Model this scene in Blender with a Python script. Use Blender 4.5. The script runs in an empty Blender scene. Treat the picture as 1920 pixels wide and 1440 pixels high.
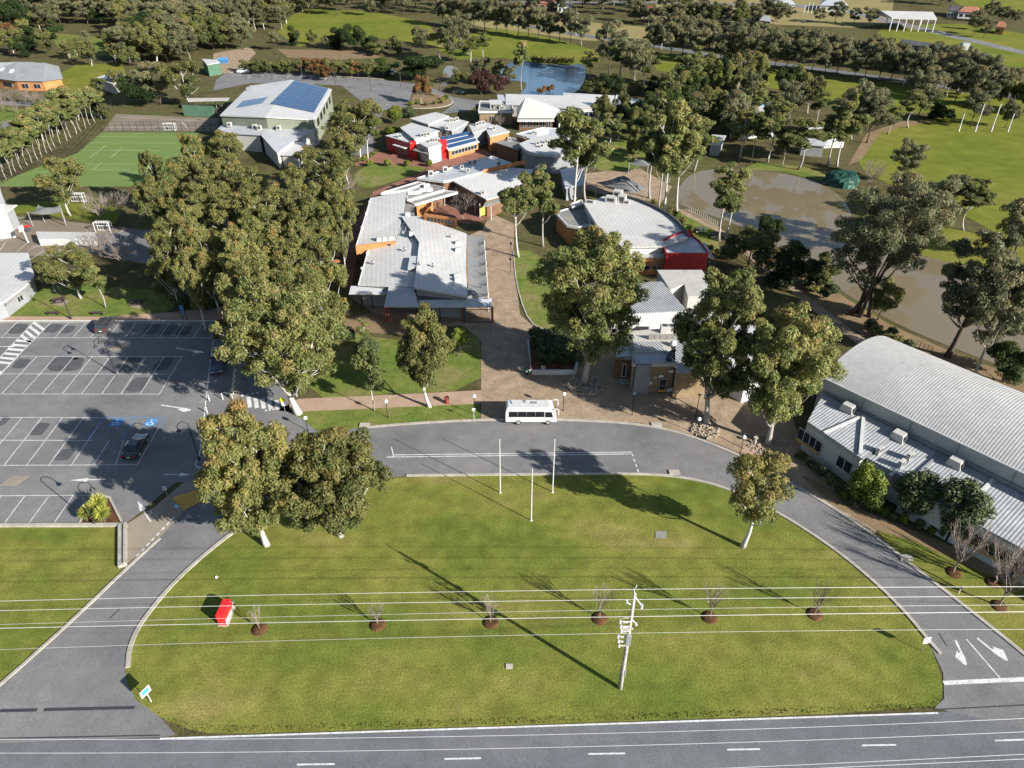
import bpy, bmesh, math, random
import numpy as np
from mathutils import Vector, Matrix
from mathutils.geometry import tessellate_polygon

SC = bpy.context.scene
COL = SC.collection
R = math.radians
PI = math.pi

# ------------------------------------------------------------------ camera
CAM_H = 58.5
PITCH = R(34.5)
FPX = 1356.0            # focal length in pixels of a 1920 px wide frame
cam_d = bpy.data.cameras.new('camera')
cam = bpy.data.objects.new('camera', cam_d)
COL.objects.link(cam)
cam.location = (0, 0, CAM_H)
cam.rotation_euler = (PI / 2 - PITCH, 0, 0)
cam_d.sensor_fit = 'HORIZONTAL'
cam_d.sensor_width = 36.0
cam_d.lens = 36.0 * FPX / 1920.0
cam_d.clip_start = 0.5
cam_d.clip_end = 6000
SC.camera = cam

# ------------------------------------------------------------------ sky and sun
SUN_ELEV = R(25.0)
SHADOW_AZ = R(144.0)      # direction the shadows point to, measured from +x
sx, sy = -math.cos(SHADOW_AZ), -math.sin(SHADOW_AZ)   # direction to the sun on the ground
world = bpy.data.worlds.new('World')
SC.world = world
world.use_nodes = True
wn = world.node_tree
for n in list(wn.nodes):
    wn.nodes.remove(n)
sky = wn.nodes.new('ShaderNodeTexSky')
sky.sky_type = 'NISHITA'
sky.sun_disc = False
sky.sun_elevation = SUN_ELEV
sky.sun_rotation = math.atan2(sx, sy)
sky.air_density = 1.0
sky.dust_density = 0.6
sky.ozone_density = 1.3
bg = wn.nodes.new('ShaderNodeBackground')
bg.inputs['Strength'].default_value = 0.064
wo = wn.nodes.new('ShaderNodeOutputWorld')
wn.links.new(sky.outputs[0], bg.inputs['Color'])
wn.links.new(bg.outputs[0], wo.inputs['Surface'])

sun_d = bpy.data.lights.new('sun', 'SUN')
sun_d.energy = 5.0
sun_d.angle = R(0.5)
sun_d.color = (1.0, 0.955, 0.88)
sun = bpy.data.objects.new('sun', sun_d)
COL.objects.link(sun)
to_sun = Vector((sx * math.cos(SUN_ELEV), sy * math.cos(SUN_ELEV), math.sin(SUN_ELEV)))
sun.rotation_euler = to_sun.to_track_quat('Z', 'Y').to_euler()
sun.location = (60, -40, 120)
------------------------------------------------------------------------
#### [WHAT YOU SHOULD DO]
Without any pictures, reproduce the lines from the first one in the material through the line that has "from mathutils.geometry import", exactly as they appear.

#### [RESULT]
Model this scene in Blender with a Python script. Use Blender 4.5. The script runs in an empty Blender scene. Treat the picture as 1920 pixels wide and 1440 pixels high.
import bpy, bmesh, math, random
import numpy as np
from mathutils import Vector, Matrix
from mathutils.geometry import tessellate_polygon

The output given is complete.